SET TASK:
Without the images, write out the whole listing exactly.

SUPPLIED INFORMATION:
╭──

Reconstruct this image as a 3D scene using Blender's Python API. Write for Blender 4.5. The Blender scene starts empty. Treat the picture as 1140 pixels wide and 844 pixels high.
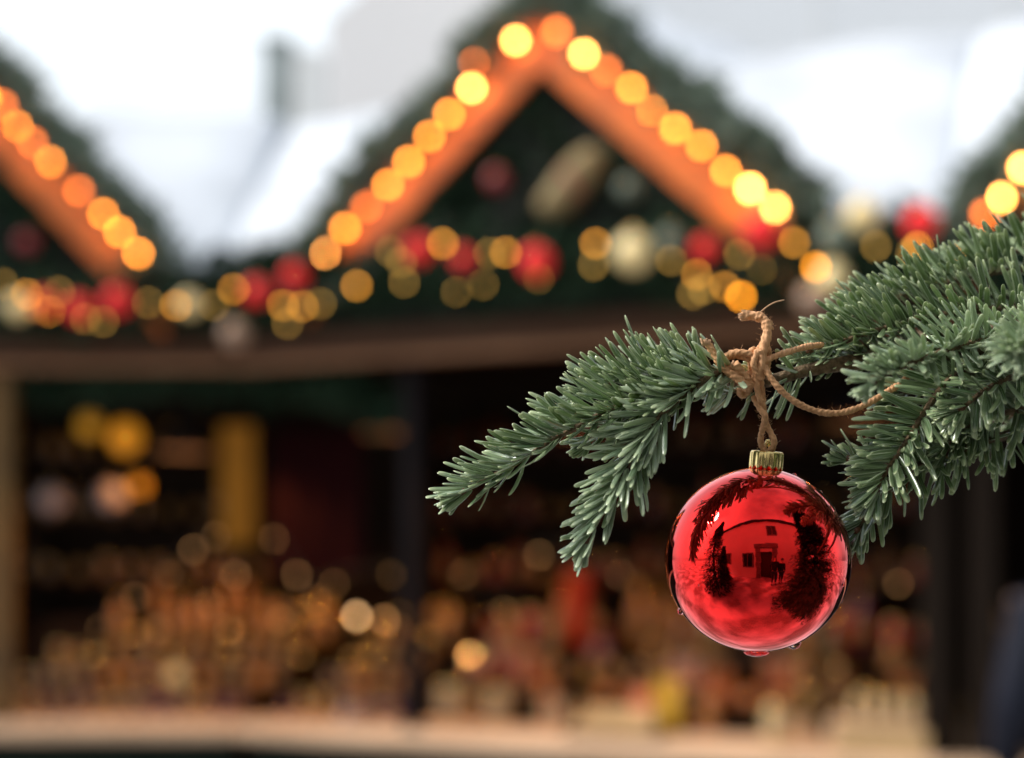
import bpy, math, random
import numpy as np
from mathutils import Vector, Matrix

random.seed(7); RNG = np.random.default_rng(11)
scene = bpy.context.scene
col = scene.collection
PI = math.pi
F = 50 / 36 * 1140.0          # focal length in picture pixels
CX, HY, H = 570.0, 620.0, 1.55

def P(px, py, Y):
    return Vector(((px - CX) / F * Y, Y, H + (HY - py) / F * Y))

# ------------------------------------------------------------------ materials
def new_mat(name):
    m = bpy.data.materials.new(name); m.use_nodes = True
    nt = m.node_tree; b = nt.nodes['Principled BSDF']
    return m, nt, b

def mat(name, c, rough=.7, metal=0., var=.25, scale=8., bump=0., spec=.5, c2=None, coat=0., stretch=None):
    m, nt, b = new_mat(name)
    tc = nt.nodes.new('ShaderNodeTexCoord')
    mp = nt.nodes.new('ShaderNodeMapping'); nt.links.new(tc.outputs['Object'], mp.inputs[0])
    if stretch: mp.inputs['Scale'].default_value = stretch
    n = nt.nodes.new('ShaderNodeTexNoise'); n.inputs['Scale'].default_value = scale; n.inputs['Detail'].default_value = 5
    nt.links.new(mp.outputs[0], n.inputs['Vector'])
    r = nt.nodes.new('ShaderNodeValToRGB')
    a = c2 if c2 else tuple(x * (1 - var) for x in c)
    d = tuple(min(1, x * (1 + var * .6)) for x in c)
    r.color_ramp.elements[0].position = .3; r.color_ramp.elements[1].position = .7
    r.color_ramp.elements[0].color = (*a, 1); r.color_ramp.elements[1].color = (*d, 1)
    nt.links.new(n.outputs['Fac'], r.inputs['Fac']); nt.links.new(r.outputs['Color'], b.inputs['Base Color'])
    b.inputs['Roughness'].default_value = rough; b.inputs['Metallic'].default_value = metal
    b.inputs['Specular IOR Level'].default_value = spec; b.inputs['Coat Weight'].default_value = coat
    if bump:
        bp = nt.nodes.new('ShaderNodeBump'); bp.inputs['Strength'].default_value = bump; bp.inputs['Distance'].default_value = .01
        nt.links.new(n.outputs['Fac'], bp.inputs['Height']); nt.links.new(bp.outputs[0], b.inputs['Normal'])
    return m

def planks(name, c, width=.12, axis='X', rough=.7, dark=.35):
    """boards: a wave-free brick pattern of joints with grain noise"""
    m, nt, b = new_mat(name)
    tc = nt.nodes.new('ShaderNodeTexCoord'); sp = nt.nodes.new('ShaderNodeSeparateXYZ')
    nt.links.new(tc.outputs['Object'], sp.inputs[0])
    d = nt.nodes.new('ShaderNodeMath'); d.operation = 'DIVIDE'; d.inputs[1].default_value = width
    nt.links.new(sp.outputs[axis], d.inputs[0])
    fr = nt.nodes.new('ShaderNodeMath'); fr.operation = 'FRACT'; nt.links.new(d.outputs[0], fr.inputs[0])
    gt = nt.nodes.new('ShaderNodeMath'); gt.operation = 'GREATER_THAN'; gt.inputs[1].default_value = .05
    nt.links.new(fr.outputs[0], gt.inputs[0])
    mp = nt.nodes.new('ShaderNodeMapping'); nt.links.new(tc.outputs['Object'], mp.inputs[0])
    mp.inputs['Scale'].default_value = (12, 12, 1.2) if axis == 'X' else (1.2, 1.2, 12)
    n = nt.nodes.new('ShaderNodeTexNoise'); n.inputs['Scale'].default_value = 3; n.inputs['Detail'].default_value = 6
    nt.links.new(mp.outputs[0], n.inputs['Vector'])
    r = nt.nodes.new('ShaderNodeValToRGB')
    r.color_ramp.elements[0].color = (*[x * .6 for x in c], 1); r.color_ramp.elements[1].color = (*[min(1, x * 1.2) for x in c], 1)
    nt.links.new(n.outputs['Fac'], r.inputs['Fac'])
    mx = nt.nodes.new('ShaderNodeMix'); mx.data_type = 'RGBA'
    mx.inputs['A'].default_value = (*[x * dark for x in c], 1)
    nt.links.new(gt.outputs[0], mx.inputs['Factor']); nt.links.new(r.outputs['Color'], mx.inputs['B'])
    nt.links.new(mx.outputs['Result'], b.inputs['Base Color'])
    b.inputs['Roughness'].default_value = rough
    return m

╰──

SOLUTION FOR THIS EXERCISE:
Reconstruct this image as a 3D scene using Blender's Python API. Write for Blender 4.5. The Blender scene starts empty. Treat the picture as 1140 pixels wide and 844 pixels high.
import bpy, math, random
import numpy as np
from mathutils import Vector, Matrix

random.seed(7); RNG = np.random.default_rng(11)
scene = bpy.context.scene
col = scene.collection
PI = math.pi
F = 50 / 36 * 1140.0          # focal length in picture pixels
CX, HY, H = 570.0, 620.0, 1.55

def P(px, py, Y):
    return Vector(((px - CX) / F * Y, Y, H + (HY - py) / F * Y))

# ------------------------------------------------------------------ materials
def new_mat(name):
    m = bpy.data.materials.new(name); m.use_nodes = True
    nt = m.node_tree; b = nt.nodes['Principled BSDF']
    return m, nt, b

def mat(name, c, rough=.7, metal=0., var=.25, scale=8., bump=0., spec=.5, c2=None, coat=0., stretch=None):
    m, nt, b = new_mat(name)
    tc = nt.nodes.new('ShaderNodeTexCoord')
    mp = nt.nodes.new('ShaderNodeMapping'); nt.links.new(tc.outputs['Object'], mp.inputs[0])
    if stretch: mp.inputs['Scale'].default_value = stretch
    n = nt.nodes.new('ShaderNodeTexNoise'); n.inputs['Scale'].default_value = scale; n.inputs['Detail'].default_value = 5
    nt.links.new(mp.outputs[0], n.inputs['Vector'])
    r = nt.nodes.new('ShaderNodeValToRGB')
    a = c2 if c2 else tuple(x * (1 - var) for x in c)
    d = tuple(min(1, x * (1 + var * .6)) for x in c)
    r.color_ramp.elements[0].position = .3; r.color_ramp.elements[1].position = .7
    r.color_ramp.elements[0].color = (*a, 1); r.color_ramp.elements[1].color = (*d, 1)
    nt.links.new(n.outputs['Fac'], r.inputs['Fac']); nt.links.new(r.outputs['Color'], b.inputs['Base Color'])
    b.inputs['Roughness'].default_value = rough; b.inputs['Metallic'].default_value = metal
    b.inputs['Specular IOR Level'].default_value = spec; b.inputs['Coat Weight'].default_value = coat
    if bump:
        bp = nt.nodes.new('ShaderNodeBump'); bp.inputs['Strength'].default_value = bump; bp.inputs['Distance'].default_value = .01
        nt.links.new(n.outputs['Fac'], bp.inputs['Height']); nt.links.new(bp.outputs[0], b.inputs['Normal'])
    return m

def planks(name, c, width=.12, axis='X', rough=.7, dark=.35):
    """boards: a wave-free brick pattern of joints with grain noise"""
    m, nt, b = new_mat(name)
    tc = nt.nodes.new('ShaderNodeTexCoord'); sp = nt.nodes.new('ShaderNodeSeparateXYZ')
    nt.links.new(tc.outputs['Object'], sp.inputs[0])
    d = nt.nodes.new('ShaderNodeMath'); d.operation = 'DIVIDE'; d.inputs[1].default_value = width
    nt.links.new(sp.outputs[axis], d.inputs[0])
    fr = nt.nodes.new('ShaderNodeMath'); fr.operation = 'FRACT'; nt.links.new(d.outputs[0], fr.inputs[0])
    gt = nt.nodes.new('ShaderNodeMath'); gt.operation = 'GREATER_THAN'; gt.inputs[1].default_value = .05
    nt.links.new(fr.outputs[0], gt.inputs[0])
    mp = nt.nodes.new('ShaderNodeMapping'); nt.links.new(tc.outputs['Object'], mp.inputs[0])
    mp.inputs['Scale'].default_value = (12, 12, 1.2) if axis == 'X' else (1.2, 1.2, 12)
    n = nt.nodes.new('ShaderNodeTexNoise'); n.inputs['Scale'].default_value = 3; n.inputs['Detail'].default_value = 6
    nt.links.new(mp.outputs[0], n.inputs['Vector'])
    r = nt.nodes.new('ShaderNodeValToRGB')
    r.color_ramp.elements[0].color = (*[x * .6 for x in c], 1); r.color_ramp.elements[1].color = (*[min(1, x * 1.2) for x in c], 1)
    nt.links.new(n.outputs['Fac'], r.inputs['Fac'])
    mx = nt.nodes.new('ShaderNodeMix'); mx.data_type = 'RGBA'
    mx.inputs['A'].default_value = (*[x * dark for x in c], 1)
    nt.links.new(gt.outputs[0], mx.inputs['Factor']); nt.links.new(r.outputs['Color'], mx.inputs['B'])
    nt.links.new(mx.outputs['Result'], b.inputs['Base Color'])
    b.inputs['Roughness'].default_value = rough
    return m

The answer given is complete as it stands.